**Task statement**
Reproduce the data below in full and exclude every picture.

=-=-=-=-=

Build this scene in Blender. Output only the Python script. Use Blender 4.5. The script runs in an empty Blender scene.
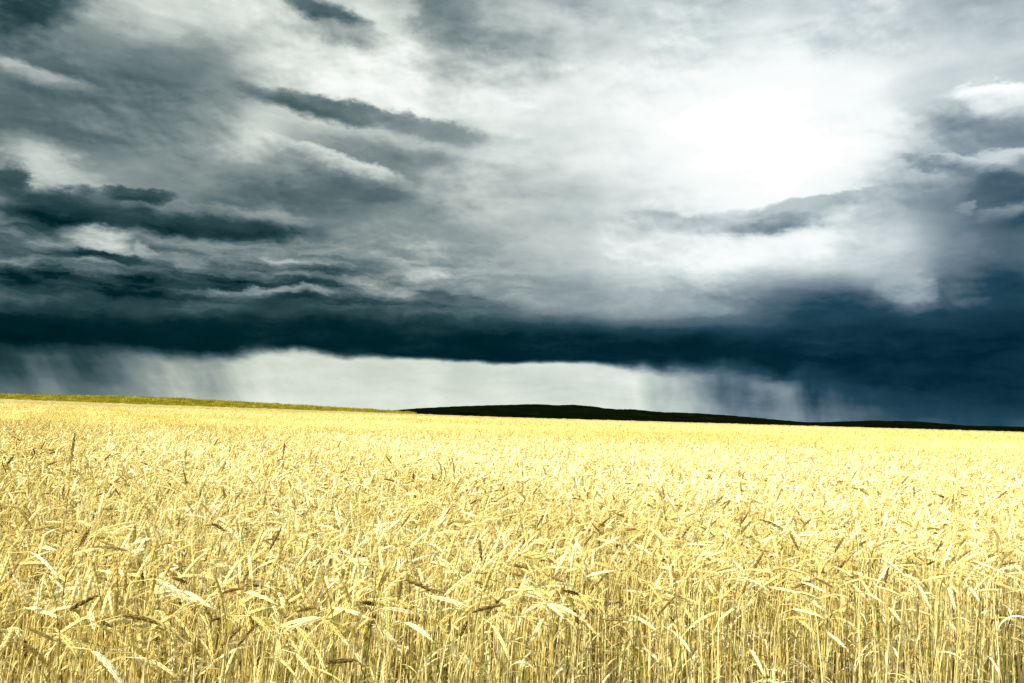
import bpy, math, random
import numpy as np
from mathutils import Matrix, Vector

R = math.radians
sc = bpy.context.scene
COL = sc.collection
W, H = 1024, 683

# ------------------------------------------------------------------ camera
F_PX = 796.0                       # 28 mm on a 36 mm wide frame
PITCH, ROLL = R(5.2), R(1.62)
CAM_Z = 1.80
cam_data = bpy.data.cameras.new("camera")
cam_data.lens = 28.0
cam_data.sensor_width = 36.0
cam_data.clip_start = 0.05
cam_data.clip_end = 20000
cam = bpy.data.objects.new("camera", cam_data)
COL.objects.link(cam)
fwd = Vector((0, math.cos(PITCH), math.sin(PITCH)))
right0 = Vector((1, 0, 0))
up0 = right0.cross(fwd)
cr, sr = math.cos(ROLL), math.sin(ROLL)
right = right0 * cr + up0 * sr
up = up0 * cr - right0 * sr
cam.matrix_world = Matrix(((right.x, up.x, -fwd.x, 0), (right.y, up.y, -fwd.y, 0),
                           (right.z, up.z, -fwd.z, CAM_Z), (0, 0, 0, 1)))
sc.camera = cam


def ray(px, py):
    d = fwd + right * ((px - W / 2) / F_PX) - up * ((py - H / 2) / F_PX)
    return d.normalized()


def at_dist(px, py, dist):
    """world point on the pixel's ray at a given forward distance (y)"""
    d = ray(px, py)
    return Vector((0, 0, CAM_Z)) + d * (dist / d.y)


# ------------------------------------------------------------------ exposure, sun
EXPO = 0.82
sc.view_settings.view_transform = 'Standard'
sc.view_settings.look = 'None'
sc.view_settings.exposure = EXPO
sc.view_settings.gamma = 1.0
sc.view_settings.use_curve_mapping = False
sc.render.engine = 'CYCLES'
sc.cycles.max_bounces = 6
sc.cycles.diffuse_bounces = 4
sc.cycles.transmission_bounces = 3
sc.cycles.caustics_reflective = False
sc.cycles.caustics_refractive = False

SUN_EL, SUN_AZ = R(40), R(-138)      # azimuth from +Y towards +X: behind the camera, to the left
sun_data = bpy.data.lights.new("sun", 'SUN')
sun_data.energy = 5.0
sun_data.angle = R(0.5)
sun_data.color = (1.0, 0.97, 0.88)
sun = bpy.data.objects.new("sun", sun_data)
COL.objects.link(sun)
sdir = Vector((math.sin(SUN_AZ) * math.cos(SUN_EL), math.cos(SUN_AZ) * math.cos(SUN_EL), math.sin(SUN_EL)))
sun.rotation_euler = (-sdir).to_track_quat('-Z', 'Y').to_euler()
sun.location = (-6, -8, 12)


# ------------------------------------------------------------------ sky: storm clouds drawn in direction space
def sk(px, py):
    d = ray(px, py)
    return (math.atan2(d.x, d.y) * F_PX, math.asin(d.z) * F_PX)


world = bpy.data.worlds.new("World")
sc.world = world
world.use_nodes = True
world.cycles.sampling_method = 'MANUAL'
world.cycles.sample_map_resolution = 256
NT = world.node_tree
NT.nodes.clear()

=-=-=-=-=

**Exercise output**
Build this scene in Blender. Output only the Python script. Use Blender 4.5. The script runs in an empty Blender scene.
import bpy, math, random
import numpy as np
from mathutils import Matrix, Vector

R = math.radians
sc = bpy.context.scene
COL = sc.collection
W, H = 1024, 683

# ------------------------------------------------------------------ camera
F_PX = 796.0                       # 28 mm on a 36 mm wide frame
PITCH, ROLL = R(5.2), R(1.62)
CAM_Z = 1.80
cam_data = bpy.data.cameras.new("camera")
cam_data.lens = 28.0
cam_data.sensor_width = 36.0
cam_data.clip_start = 0.05
cam_data.clip_end = 20000
cam = bpy.data.objects.new("camera", cam_data)
COL.objects.link(cam)
fwd = Vector((0, math.cos(PITCH), math.sin(PITCH)))
right0 = Vector((1, 0, 0))
up0 = right0.cross(fwd)
cr, sr = math.cos(ROLL), math.sin(ROLL)
right = right0 * cr + up0 * sr
up = up0 * cr - right0 * sr
cam.matrix_world = Matrix(((right.x, up.x, -fwd.x, 0), (right.y, up.y, -fwd.y, 0),
                           (right.z, up.z, -fwd.z, CAM_Z), (0, 0, 0, 1)))
sc.camera = cam


def ray(px, py):
    d = fwd + right * ((px - W / 2) / F_PX) - up * ((py - H / 2) / F_PX)
    return d.normalized()


def at_dist(px, py, dist):
    """world point on the pixel's ray at a given forward distance (y)"""
    d = ray(px, py)
    return Vector((0, 0, CAM_Z)) + d * (dist / d.y)


# ------------------------------------------------------------------ exposure, sun
EXPO = 0.82
sc.view_settings.view_transform = 'Standard'
sc.view_settings.look = 'None'
sc.view_settings.exposure = EXPO
sc.view_settings.gamma = 1.0
sc.view_settings.use_curve_mapping = False
sc.render.engine = 'CYCLES'
sc.cycles.max_bounces = 6
sc.cycles.diffuse_bounces = 4
sc.cycles.transmission_bounces = 3
sc.cycles.caustics_reflective = False
sc.cycles.caustics_refractive = False

SUN_EL, SUN_AZ = R(40), R(-138)      # azimuth from +Y towards +X: behind the camera, to the left
sun_data = bpy.data.lights.new("sun", 'SUN')
sun_data.energy = 5.0
sun_data.angle = R(0.5)
sun_data.color = (1.0, 0.97, 0.88)
sun = bpy.data.objects.new("sun", sun_data)
COL.objects.link(sun)
sdir = Vector((math.sin(SUN_AZ) * math.cos(SUN_EL), math.cos(SUN_AZ) * math.cos(SUN_EL), math.sin(SUN_EL)))
sun.rotation_euler = (-sdir).to_track_quat('-Z', 'Y').to_euler()
sun.location = (-6, -8, 12)


# ------------------------------------------------------------------ sky: storm clouds drawn in direction space
def sk(px, py):
    d = ray(px, py)
    return (math.atan2(d.x, d.y) * F_PX, math.asin(d.z) * F_PX)


world = bpy.data.worlds.new("World")
sc.world = world
world.use_nodes = True
world.cycles.sampling_method = 'MANUAL'
world.cycles.sample_map_resolution = 256
NT = world.node_tree
NT.nodes.clear()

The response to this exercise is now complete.